As an approach to tackling the city’s traffic problems, this is hopelessly simplistic.

We won’t get anywhere by pitting “the motorist” against “the pedestrian” or “the cyclist” or “the user of public transport” or any other abstract category. Politician­s of all parties should be on the side of people needing to travel.

We all employ a variety of modes of travel at different times, and the challenge for planners is to get the right balance between them.

We don’t have the right balance at present.
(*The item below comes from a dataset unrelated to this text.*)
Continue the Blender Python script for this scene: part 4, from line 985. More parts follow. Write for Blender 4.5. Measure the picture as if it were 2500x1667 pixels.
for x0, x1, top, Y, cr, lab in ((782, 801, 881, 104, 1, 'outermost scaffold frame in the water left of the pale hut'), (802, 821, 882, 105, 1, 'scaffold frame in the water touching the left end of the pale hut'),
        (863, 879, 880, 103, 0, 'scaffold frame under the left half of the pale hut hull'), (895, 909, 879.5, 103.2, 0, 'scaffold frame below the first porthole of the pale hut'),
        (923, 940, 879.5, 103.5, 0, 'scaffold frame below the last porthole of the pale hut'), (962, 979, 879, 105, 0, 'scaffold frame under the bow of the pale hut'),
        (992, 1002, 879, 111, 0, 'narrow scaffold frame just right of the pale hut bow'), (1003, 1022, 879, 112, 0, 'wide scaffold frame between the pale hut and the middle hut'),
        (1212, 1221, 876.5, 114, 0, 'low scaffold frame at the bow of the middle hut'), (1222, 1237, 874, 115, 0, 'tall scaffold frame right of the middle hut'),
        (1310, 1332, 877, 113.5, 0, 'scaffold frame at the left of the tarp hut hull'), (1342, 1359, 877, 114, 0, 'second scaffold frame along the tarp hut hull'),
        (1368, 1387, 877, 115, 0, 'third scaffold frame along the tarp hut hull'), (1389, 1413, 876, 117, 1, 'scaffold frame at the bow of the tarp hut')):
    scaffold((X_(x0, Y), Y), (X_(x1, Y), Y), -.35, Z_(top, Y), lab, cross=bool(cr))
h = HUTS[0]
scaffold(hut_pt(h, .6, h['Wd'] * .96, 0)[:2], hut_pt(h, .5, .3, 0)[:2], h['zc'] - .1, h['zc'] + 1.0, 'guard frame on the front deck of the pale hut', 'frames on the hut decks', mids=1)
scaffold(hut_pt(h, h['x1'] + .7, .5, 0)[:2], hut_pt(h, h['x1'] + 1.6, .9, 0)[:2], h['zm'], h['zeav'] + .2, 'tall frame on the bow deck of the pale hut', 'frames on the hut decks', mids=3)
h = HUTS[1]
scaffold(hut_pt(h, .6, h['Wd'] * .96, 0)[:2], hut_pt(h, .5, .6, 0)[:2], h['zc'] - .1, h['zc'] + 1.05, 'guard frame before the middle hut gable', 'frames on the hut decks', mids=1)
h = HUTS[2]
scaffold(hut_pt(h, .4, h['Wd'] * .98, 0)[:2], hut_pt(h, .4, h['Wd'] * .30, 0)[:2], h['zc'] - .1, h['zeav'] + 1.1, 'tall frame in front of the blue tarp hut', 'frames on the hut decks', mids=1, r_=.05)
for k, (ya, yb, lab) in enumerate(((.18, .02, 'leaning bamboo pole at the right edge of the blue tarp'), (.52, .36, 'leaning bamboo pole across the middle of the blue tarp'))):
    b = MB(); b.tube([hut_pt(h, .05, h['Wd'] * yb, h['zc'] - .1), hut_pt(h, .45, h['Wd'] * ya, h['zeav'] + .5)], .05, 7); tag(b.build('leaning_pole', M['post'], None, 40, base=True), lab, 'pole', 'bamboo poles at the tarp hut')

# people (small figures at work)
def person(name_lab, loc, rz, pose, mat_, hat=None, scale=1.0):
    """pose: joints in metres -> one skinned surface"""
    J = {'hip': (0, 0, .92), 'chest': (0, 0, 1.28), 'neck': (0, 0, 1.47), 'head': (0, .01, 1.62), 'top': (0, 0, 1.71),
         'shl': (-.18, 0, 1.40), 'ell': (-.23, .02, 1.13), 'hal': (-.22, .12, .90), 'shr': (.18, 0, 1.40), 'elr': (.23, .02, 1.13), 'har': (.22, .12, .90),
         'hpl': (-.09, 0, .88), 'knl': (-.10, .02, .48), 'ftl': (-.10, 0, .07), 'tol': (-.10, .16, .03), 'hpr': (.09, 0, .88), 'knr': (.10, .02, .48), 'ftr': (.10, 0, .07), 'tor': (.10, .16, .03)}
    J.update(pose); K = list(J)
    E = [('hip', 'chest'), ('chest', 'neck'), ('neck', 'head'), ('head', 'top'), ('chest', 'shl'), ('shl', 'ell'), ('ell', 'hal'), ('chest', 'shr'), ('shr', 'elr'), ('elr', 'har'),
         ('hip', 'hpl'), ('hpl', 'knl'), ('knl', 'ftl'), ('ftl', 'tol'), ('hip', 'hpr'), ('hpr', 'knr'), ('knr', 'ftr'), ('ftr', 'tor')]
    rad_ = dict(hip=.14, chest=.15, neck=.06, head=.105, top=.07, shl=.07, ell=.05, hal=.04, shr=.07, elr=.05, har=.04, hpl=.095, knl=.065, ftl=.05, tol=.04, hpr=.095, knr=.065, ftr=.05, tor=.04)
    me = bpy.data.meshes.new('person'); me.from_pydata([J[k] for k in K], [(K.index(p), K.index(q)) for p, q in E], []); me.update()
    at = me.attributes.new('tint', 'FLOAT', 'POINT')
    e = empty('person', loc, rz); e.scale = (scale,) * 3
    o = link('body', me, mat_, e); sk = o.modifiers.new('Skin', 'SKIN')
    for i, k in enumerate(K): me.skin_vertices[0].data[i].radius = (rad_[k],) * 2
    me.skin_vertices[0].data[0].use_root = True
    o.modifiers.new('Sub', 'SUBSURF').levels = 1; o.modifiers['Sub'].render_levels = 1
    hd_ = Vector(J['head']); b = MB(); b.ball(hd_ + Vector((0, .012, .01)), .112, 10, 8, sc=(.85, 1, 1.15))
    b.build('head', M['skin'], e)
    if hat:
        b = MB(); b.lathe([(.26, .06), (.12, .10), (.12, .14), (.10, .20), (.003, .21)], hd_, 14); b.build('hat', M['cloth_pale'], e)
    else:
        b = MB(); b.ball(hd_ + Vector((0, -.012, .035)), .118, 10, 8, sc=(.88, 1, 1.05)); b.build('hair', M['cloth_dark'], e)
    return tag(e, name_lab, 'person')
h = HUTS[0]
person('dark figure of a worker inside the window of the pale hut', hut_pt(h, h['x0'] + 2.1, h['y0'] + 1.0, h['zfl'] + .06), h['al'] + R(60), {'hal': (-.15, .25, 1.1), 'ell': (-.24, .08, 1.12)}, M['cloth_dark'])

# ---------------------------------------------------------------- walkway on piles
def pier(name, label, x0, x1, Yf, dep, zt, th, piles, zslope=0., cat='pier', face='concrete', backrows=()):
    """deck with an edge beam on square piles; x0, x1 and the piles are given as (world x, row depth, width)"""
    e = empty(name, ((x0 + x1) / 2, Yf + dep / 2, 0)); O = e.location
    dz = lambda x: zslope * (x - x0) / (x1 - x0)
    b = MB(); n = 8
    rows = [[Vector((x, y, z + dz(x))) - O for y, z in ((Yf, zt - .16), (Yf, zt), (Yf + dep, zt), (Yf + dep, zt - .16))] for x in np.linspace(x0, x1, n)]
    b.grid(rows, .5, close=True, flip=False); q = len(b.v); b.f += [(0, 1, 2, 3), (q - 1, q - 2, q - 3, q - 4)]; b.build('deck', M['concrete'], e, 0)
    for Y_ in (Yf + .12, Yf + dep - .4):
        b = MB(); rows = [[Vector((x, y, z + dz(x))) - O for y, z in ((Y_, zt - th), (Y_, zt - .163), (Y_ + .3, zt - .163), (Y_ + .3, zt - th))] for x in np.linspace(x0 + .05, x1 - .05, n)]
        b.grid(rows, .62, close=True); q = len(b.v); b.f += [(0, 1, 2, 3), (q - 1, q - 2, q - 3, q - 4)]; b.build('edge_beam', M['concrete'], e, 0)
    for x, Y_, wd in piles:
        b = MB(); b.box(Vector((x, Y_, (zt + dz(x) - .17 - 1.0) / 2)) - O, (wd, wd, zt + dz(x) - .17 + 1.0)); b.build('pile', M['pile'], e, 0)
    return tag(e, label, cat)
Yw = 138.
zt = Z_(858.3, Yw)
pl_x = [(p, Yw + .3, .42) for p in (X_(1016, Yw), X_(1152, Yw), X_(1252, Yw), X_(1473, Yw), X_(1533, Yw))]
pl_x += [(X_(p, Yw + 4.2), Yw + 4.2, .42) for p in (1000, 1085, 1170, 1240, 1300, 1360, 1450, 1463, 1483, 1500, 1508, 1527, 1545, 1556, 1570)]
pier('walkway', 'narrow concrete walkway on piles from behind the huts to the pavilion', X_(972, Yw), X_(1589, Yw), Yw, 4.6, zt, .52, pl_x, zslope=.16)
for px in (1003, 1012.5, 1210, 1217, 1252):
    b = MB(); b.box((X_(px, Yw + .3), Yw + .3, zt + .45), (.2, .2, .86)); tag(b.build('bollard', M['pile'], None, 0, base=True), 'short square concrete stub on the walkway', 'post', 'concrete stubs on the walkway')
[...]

That’s why an urgent priority is to make better provision for pedestrian­s and cyclists and, above all, to find ways of providing regular and reliable bus services around the city. Of course people will still often need to travel by car, but motorists themselves will benefit if the roads are less congested. Such an approach is infinitely preferable to assuming that car travel will go on increasing inexorably and that the answer is to build more roads – routes which will simply attract

more traffic, continue the downward spiral, and destroy the countrysid­e and the places where people live.

So congratula­tions to the people of Fordwich for resisting the proposal for a bypass which would wreck their town and “destroy its countrysid­e setting”. We should join them in calling not for a different route, but for a different mindset.